_Task input_:
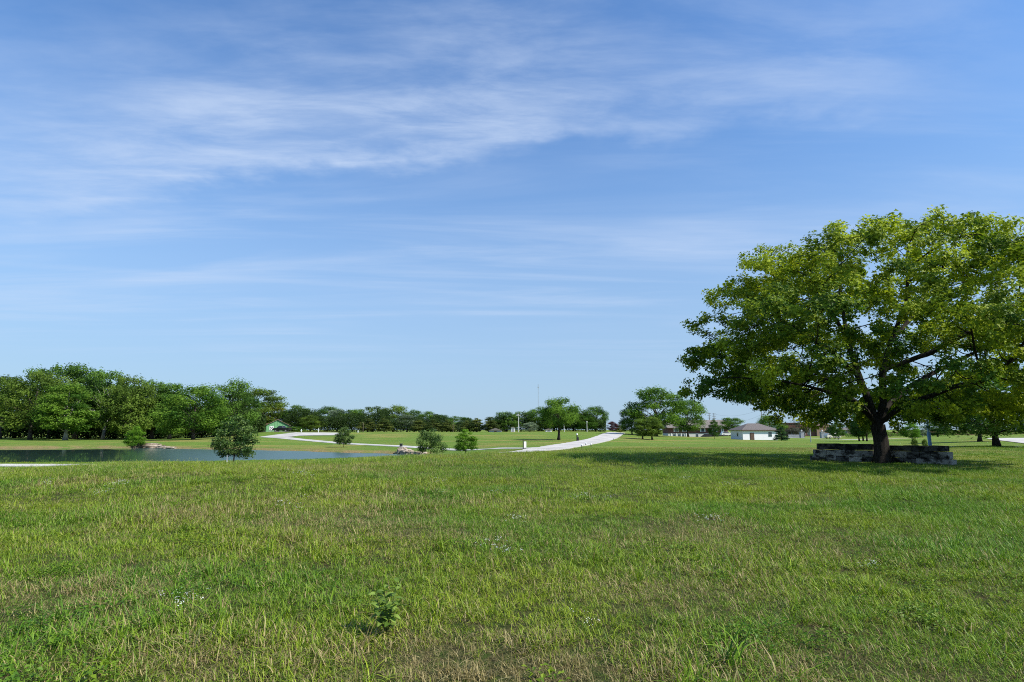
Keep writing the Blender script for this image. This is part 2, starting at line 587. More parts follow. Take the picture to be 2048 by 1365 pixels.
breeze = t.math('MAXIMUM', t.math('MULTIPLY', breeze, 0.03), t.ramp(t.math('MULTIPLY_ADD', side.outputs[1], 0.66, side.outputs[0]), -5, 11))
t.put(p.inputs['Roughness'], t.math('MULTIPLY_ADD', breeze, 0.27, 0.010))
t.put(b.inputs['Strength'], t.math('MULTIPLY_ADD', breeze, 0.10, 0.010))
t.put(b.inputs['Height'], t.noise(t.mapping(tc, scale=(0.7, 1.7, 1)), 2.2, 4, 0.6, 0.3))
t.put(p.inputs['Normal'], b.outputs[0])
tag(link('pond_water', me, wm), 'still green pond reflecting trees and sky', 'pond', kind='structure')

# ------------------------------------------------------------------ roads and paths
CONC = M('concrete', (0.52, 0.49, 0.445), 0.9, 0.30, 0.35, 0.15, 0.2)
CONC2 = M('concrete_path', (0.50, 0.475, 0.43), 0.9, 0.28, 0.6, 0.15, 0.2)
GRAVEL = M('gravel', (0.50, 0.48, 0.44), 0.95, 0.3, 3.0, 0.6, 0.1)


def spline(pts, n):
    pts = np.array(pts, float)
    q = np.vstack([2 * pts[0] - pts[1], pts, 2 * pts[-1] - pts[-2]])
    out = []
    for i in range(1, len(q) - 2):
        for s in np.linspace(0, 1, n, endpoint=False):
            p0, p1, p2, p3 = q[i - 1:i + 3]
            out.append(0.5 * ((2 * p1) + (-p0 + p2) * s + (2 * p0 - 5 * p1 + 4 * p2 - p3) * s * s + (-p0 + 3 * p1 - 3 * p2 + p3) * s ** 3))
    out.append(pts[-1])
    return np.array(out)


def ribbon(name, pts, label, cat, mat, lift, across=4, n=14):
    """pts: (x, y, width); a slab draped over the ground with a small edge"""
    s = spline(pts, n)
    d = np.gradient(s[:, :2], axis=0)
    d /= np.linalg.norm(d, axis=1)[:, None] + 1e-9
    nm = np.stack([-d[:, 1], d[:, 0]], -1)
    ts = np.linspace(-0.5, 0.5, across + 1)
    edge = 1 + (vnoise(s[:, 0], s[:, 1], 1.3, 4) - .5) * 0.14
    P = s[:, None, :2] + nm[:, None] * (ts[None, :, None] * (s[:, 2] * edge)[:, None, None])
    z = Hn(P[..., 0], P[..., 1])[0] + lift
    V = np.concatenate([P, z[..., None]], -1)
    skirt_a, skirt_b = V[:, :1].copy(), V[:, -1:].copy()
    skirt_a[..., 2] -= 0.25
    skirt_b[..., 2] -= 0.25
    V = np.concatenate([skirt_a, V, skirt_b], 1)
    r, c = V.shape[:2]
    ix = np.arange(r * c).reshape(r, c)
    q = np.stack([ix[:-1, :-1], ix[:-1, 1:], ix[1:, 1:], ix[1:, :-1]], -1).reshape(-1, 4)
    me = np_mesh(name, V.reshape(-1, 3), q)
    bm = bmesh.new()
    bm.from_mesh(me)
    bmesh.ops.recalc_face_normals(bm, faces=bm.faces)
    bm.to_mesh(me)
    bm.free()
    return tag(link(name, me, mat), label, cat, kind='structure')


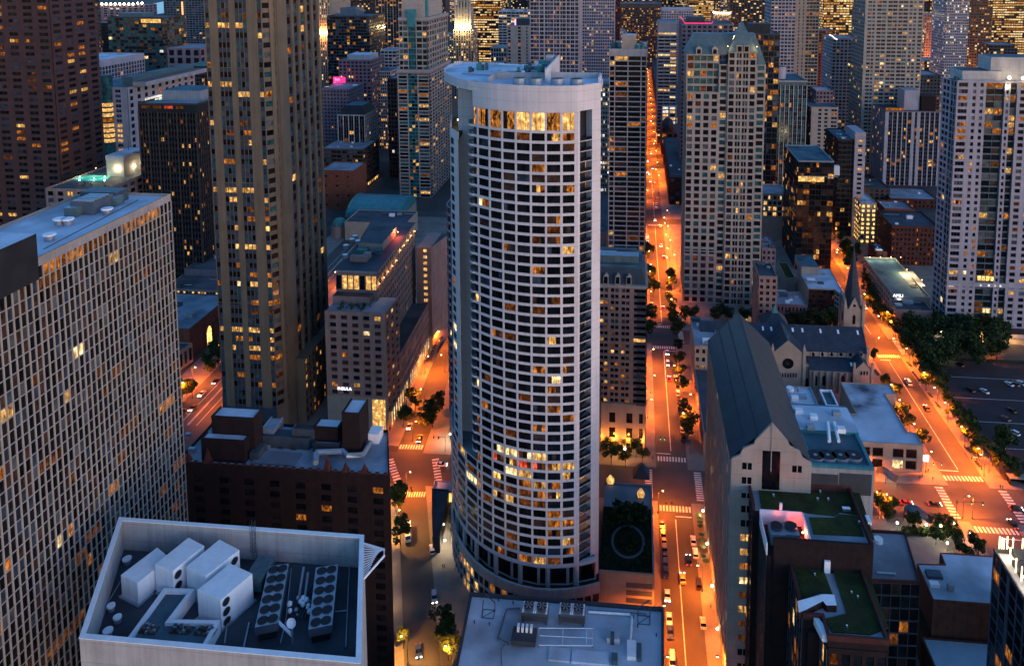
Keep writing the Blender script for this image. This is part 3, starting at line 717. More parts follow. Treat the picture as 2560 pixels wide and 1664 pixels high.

_Directive_:
All preceding records should be duplicated verbatim, images excepted.

_Response to this exercise_:
Keep writing the Blender script for this image. This is part 2, starting at line 587. More parts follow. Take the picture to be 2048 by 1365 pixels.
breeze = t.math('MAXIMUM', t.math('MULTIPLY', breeze, 0.03), t.ramp(t.math('MULTIPLY_ADD', side.outputs[1], 0.66, side.outputs[0]), -5, 11))
t.put(p.inputs['Roughness'], t.math('MULTIPLY_ADD', breeze, 0.27, 0.010))
t.put(b.inputs['Strength'], t.math('MULTIPLY_ADD', breeze, 0.10, 0.010))
t.put(b.inputs['Height'], t.noise(t.mapping(tc, scale=(0.7, 1.7, 1)), 2.2, 4, 0.6, 0.3))
t.put(p.inputs['Normal'], b.outputs[0])
tag(link('pond_water', me, wm), 'still green pond reflecting trees and sky', 'pond', kind='structure')

# ------------------------------------------------------------------ roads and paths
CONC = M('concrete', (0.52, 0.49, 0.445), 0.9, 0.30, 0.35, 0.15, 0.2)
CONC2 = M('concrete_path', (0.50, 0.475, 0.43), 0.9, 0.28, 0.6, 0.15, 0.2)
GRAVEL = M('gravel', (0.50, 0.48, 0.44), 0.95, 0.3, 3.0, 0.6, 0.1)


def spline(pts, n):
    pts = np.array(pts, float)
    q = np.vstack([2 * pts[0] - pts[1], pts, 2 * pts[-1] - pts[-2]])
    out = []
    for i in range(1, len(q) - 2):
        for s in np.linspace(0, 1, n, endpoint=False):
            p0, p1, p2, p3 = q[i - 1:i + 3]
            out.append(0.5 * ((2 * p1) + (-p0 + p2) * s + (2 * p0 - 5 * p1 + 4 * p2 - p3) * s * s + (-p0 + 3 * p1 - 3 * p2 + p3) * s ** 3))
    out.append(pts[-1])
    return np.array(out)


def ribbon(name, pts, label, cat, mat, lift, across=4, n=14):
    """pts: (x, y, width); a slab draped over the ground with a small edge"""
    s = spline(pts, n)
    d = np.gradient(s[:, :2], axis=0)
    d /= np.linalg.norm(d, axis=1)[:, None] + 1e-9
    nm = np.stack([-d[:, 1], d[:, 0]], -1)
    ts = np.linspace(-0.5, 0.5, across + 1)
    edge = 1 + (vnoise(s[:, 0], s[:, 1], 1.3, 4) - .5) * 0.14
    P = s[:, None, :2] + nm[:, None] * (ts[None, :, None] * (s[:, 2] * edge)[:, None, None])
    z = Hn(P[..., 0], P[..., 1])[0] + lift
    V = np.concatenate([P, z[..., None]], -1)
    skirt_a, skirt_b = V[:, :1].copy(), V[:, -1:].copy()
    skirt_a[..., 2] -= 0.25
    skirt_b[..., 2] -= 0.25
    V = np.concatenate([skirt_a, V, skirt_b], 1)
    r, c = V.shape[:2]
    ix = np.arange(r * c).reshape(r, c)
    q = np.stack([ix[:-1, :-1], ix[:-1, 1:], ix[1:, 1:], ix[1:, :-1]], -1).reshape(-1, 4)
    me = np_mesh(name, V.reshape(-1, 3), q)
    bm = bmesh.new()
    bm.from_mesh(me)
    bmesh.ops.recalc_face_normals(bm, faces=bm.faces)
    bm.to_mesh(me)
    bm.free()
    return tag(link(name, me, mat), label, cat, kind='structure')


Keep writing the Blender script for this image. This is part 3, starting at line 717. More parts follow. Treat the picture as 2560 pixels wide and 1664 pixels high.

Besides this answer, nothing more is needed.